Rawal Jaisal laid the foundation of this city in 1156. Trikuta hill was chosen for the site of the new city and Jaisal abandoned his old fort at Lodurva and came here. Because of its remote location, jaisalmer for years remained untouched by outside influences and during the British Raj, the Rulers of Jaisalmer were the last to sign the Instrument of Agreement with the British.

Palace of Interest: The Fork, Manak Chowk, and Havelis, Gadsisar Lake, Tazia Tower, Havelis, Nathmalji-ki-Haveli, Patwon-ki-Haveli, Salim Singh-ki-Haveli, Jain temples, and Gyan Bhandar or Library.

Kota - Kota is a fascinating mixture of medieval grandeur and modern industrialisation. An impressive fort stands like a sentinel over the present day Chambal Valley Project with its many dams – Kota Barrage, Gandhi Sagar. An old palace, Harawati or Hadoti dating back to the time when Kota was part of the Hada Rajput fiefdom – overlooks the Kota Barrage on the turbulent Chambal river.

However, modern Kota is all hustle and bustle as befits a town which boasts of Asia’s largest fertilizer plant, a precision instrument unit, and an atomic power station for power generation and nuclear research.

Palace of Interest: Chambal Garden, Maharao Madho Singh Museum, the Government Museum, Jag Mandir, Haveli of Devtaji, Kota Barrage, Kansua temple, Bhitiria Kund, Adhar Shila and Budh Singh Bafna Haveli.

Mount Abu - Mount Abu lies at the southern extremity of the Aravalli range. Surrounded by fine forests rich in flora and fauna, Mount Abu is a resort as well as a place of Rajput and Jain Pilgrimage. The altitude of this plateau, 1220 meters, and abundant vegetation, have endowed Abu with a pleasant climate.

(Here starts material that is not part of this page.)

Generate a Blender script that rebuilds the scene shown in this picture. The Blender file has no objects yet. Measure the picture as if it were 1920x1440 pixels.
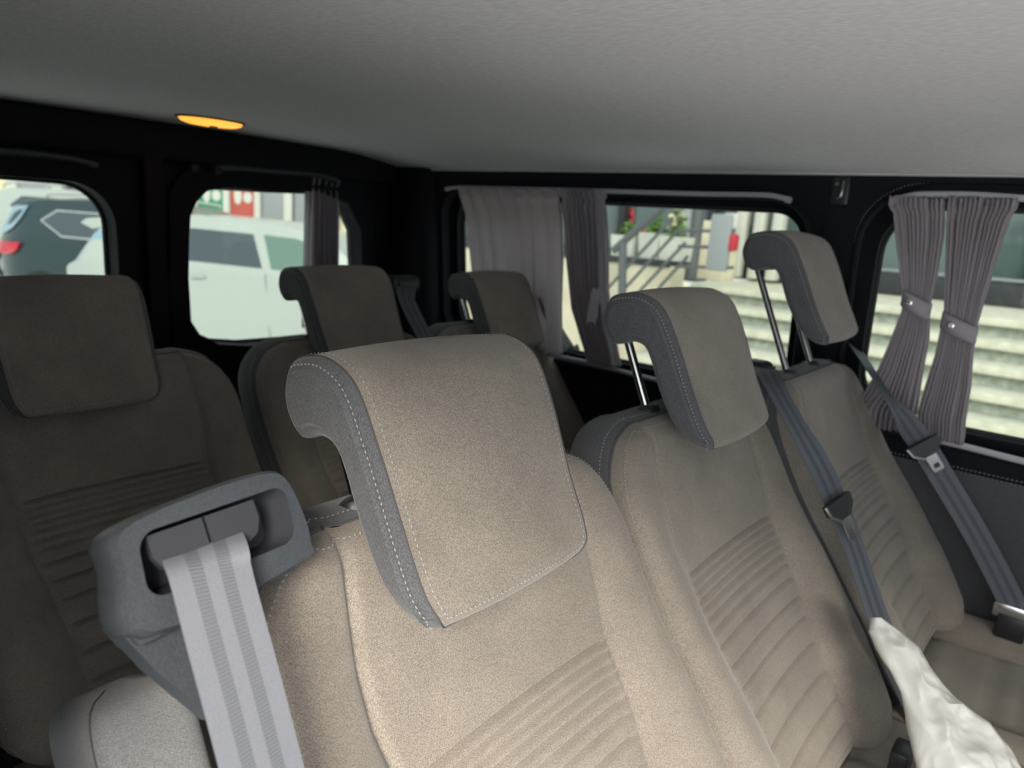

According to the legend, Abu means ‘Son of Himalaya’. It derives its name from Arbuda – a powerful serpent who rescued Nandi, the sacred bull of Shiva from a Chasm. While, according to another legend, the lake at Mount Abu was dug by the gods with their fingernails, or ‘Nakh’. Therefore, it ias been named as ‘Nakki Lake’. Before it became a Jain pilgrimage centre, Mount Abu was dedicated to Lord Shiva. Many sages and seers also had their retreats on Mount Abu, the most famous being sage Vashishta.

Palaces of Interest: Dilwara Jain Temple, Adhar Devi Temple, Nakki Lake, Gaumukh Temple, Sunset Point, Honeymoon Point, Shri Raghunathji temple, Gardens and Parks, and Museum and Art Gallery.

Shekhawati - Shekhawati which is spread over Jhunjhunu, Sikar and Churu districts in north-western Rajasthan, is known for its beautifully painted havelis. This semi-arid region of Shekhawati had only a blank monochromatic palette to offer in the beginning. Although no school of painting thrived here, a series of historical, social developments took up this colourless place and made it blossom with art for almost two centuries – from 1750 to 1930. This region may very well be regarded as the ‘Open-air art Gallery of Rajasthan’ today.

Palace of Interest: At Sikar – Harsh Nath Temple, Jeen Mata Temple, Lachhmangarh, Fatehpur, Ramgarh, Khatu Shyamji and Sakambhari.
At Jhunjhunu – Mandawa, Mukundgarh, Dundlod, Nawalgarh, Bagad Chirawa, Pilani, Surajgarh and Kajra, Alsisar and Malsisar, Bissau and Mehansar.
At Churu – Salasar Balaji, Ratangarh, Sardarshashar, Dudhwa Khara and Tal Chhappar.